--- WHAT IS BEING ASKED ---
Present every line in which the string "Blender" appears.

--

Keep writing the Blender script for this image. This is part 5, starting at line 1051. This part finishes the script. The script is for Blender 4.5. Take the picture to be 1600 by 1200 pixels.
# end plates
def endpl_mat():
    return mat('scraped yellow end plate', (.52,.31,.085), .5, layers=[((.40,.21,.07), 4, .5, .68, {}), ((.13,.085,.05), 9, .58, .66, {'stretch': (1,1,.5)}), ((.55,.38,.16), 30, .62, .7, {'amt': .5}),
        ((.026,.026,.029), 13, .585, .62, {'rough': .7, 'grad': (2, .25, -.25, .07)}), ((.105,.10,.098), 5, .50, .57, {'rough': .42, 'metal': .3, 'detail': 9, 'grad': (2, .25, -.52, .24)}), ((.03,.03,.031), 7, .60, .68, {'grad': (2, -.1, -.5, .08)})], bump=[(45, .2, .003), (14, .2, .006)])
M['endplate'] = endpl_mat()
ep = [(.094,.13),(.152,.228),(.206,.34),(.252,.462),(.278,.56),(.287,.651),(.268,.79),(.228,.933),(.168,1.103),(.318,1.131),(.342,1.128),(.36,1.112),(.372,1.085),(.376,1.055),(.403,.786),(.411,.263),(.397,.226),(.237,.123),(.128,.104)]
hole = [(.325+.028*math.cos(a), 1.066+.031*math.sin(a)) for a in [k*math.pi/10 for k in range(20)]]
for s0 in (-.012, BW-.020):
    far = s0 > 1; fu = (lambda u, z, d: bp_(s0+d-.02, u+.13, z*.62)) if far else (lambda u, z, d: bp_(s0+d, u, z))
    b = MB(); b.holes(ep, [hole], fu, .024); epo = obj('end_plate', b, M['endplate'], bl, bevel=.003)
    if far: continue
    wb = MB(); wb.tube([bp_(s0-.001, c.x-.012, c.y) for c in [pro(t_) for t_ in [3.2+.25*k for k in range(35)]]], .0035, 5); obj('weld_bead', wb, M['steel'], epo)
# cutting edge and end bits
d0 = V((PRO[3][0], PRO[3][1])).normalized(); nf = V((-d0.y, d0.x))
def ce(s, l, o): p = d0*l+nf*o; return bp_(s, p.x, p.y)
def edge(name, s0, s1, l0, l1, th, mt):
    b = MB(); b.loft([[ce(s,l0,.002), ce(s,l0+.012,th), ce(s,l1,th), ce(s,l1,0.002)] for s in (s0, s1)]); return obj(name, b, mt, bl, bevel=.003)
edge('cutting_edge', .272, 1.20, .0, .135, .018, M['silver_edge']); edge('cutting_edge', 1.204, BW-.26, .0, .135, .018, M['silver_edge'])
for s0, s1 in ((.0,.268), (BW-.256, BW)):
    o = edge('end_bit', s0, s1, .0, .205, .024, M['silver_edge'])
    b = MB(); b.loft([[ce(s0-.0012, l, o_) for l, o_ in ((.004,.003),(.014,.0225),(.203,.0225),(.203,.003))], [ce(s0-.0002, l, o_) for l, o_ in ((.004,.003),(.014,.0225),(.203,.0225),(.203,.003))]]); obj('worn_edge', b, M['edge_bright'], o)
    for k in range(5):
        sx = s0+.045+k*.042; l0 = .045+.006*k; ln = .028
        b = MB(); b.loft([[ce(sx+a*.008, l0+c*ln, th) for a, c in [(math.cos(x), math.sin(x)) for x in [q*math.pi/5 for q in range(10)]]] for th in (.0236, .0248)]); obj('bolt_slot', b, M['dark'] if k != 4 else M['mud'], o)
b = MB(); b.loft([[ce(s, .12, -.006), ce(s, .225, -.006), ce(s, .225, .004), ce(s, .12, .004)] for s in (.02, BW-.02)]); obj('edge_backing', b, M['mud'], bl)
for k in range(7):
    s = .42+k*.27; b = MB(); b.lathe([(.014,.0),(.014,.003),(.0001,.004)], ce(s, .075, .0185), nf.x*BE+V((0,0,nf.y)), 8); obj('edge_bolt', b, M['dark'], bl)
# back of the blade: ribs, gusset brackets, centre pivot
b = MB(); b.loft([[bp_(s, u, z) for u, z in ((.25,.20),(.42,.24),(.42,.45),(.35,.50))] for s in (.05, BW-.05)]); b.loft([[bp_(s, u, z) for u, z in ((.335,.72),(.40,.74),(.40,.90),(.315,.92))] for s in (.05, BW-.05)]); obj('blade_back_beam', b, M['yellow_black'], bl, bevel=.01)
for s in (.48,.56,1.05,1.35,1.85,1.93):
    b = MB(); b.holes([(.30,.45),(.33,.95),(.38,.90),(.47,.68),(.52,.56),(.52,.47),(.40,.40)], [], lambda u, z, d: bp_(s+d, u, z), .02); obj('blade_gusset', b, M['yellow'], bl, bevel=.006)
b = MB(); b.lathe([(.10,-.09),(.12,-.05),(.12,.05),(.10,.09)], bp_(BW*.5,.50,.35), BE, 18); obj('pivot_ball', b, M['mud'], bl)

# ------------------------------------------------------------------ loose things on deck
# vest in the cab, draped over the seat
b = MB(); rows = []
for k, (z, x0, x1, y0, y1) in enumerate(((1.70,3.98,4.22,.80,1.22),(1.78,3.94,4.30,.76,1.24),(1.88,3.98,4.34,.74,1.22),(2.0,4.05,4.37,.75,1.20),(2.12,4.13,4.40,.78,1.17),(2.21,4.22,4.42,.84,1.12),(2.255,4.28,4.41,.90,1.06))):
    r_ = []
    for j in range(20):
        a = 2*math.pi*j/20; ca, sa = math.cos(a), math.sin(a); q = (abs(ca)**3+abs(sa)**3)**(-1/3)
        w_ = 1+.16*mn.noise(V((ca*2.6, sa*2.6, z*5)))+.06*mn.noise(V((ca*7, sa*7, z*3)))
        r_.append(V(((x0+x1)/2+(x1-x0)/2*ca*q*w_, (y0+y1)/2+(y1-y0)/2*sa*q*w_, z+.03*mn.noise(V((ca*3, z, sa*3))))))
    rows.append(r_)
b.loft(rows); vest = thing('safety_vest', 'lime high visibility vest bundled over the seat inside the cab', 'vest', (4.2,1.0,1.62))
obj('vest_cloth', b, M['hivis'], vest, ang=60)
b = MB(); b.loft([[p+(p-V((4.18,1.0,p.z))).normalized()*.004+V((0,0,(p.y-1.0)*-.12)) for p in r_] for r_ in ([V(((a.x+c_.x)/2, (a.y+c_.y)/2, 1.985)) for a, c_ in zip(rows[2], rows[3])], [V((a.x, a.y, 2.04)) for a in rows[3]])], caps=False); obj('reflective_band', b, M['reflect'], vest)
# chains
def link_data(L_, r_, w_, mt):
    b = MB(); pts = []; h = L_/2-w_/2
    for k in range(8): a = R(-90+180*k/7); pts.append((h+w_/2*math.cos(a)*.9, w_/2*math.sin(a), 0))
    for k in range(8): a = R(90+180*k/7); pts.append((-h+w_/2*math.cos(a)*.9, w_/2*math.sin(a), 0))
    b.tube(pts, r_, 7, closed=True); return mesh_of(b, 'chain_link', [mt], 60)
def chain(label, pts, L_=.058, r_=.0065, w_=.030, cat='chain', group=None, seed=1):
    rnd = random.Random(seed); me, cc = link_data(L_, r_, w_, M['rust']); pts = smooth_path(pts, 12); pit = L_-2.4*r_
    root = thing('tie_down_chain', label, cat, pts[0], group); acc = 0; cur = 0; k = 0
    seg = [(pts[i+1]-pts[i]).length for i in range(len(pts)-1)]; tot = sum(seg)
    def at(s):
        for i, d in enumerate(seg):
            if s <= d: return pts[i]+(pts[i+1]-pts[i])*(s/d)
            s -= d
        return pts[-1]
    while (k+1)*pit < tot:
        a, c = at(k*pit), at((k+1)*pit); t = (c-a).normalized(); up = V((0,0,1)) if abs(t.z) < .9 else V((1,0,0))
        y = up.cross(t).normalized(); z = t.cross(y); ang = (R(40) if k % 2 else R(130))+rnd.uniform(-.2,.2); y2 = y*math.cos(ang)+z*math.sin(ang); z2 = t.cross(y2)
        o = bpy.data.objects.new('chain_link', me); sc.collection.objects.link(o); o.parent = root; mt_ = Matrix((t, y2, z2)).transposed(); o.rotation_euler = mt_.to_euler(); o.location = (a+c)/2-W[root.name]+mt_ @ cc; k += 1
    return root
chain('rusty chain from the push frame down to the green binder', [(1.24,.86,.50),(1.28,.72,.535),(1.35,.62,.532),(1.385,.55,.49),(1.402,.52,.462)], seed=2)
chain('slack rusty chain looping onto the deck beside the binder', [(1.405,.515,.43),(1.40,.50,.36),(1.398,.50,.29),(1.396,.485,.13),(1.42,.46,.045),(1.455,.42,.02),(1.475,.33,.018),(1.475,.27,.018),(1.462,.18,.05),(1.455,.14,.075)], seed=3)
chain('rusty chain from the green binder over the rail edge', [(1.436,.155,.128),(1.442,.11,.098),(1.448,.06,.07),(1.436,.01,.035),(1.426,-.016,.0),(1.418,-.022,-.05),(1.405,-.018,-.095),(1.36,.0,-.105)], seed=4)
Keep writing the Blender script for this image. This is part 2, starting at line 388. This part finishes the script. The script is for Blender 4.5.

--

--- THE REPLY ---
Keep writing the Blender script for this image. This is part 5, starting at line 1051. This part finishes the script. The script is for Blender 4.5. Take the picture to be 1600 by 1200 pixels.
Keep writing the Blender script for this image. This is part 2, starting at line 388. This part finishes the script. The script is for Blender 4.5.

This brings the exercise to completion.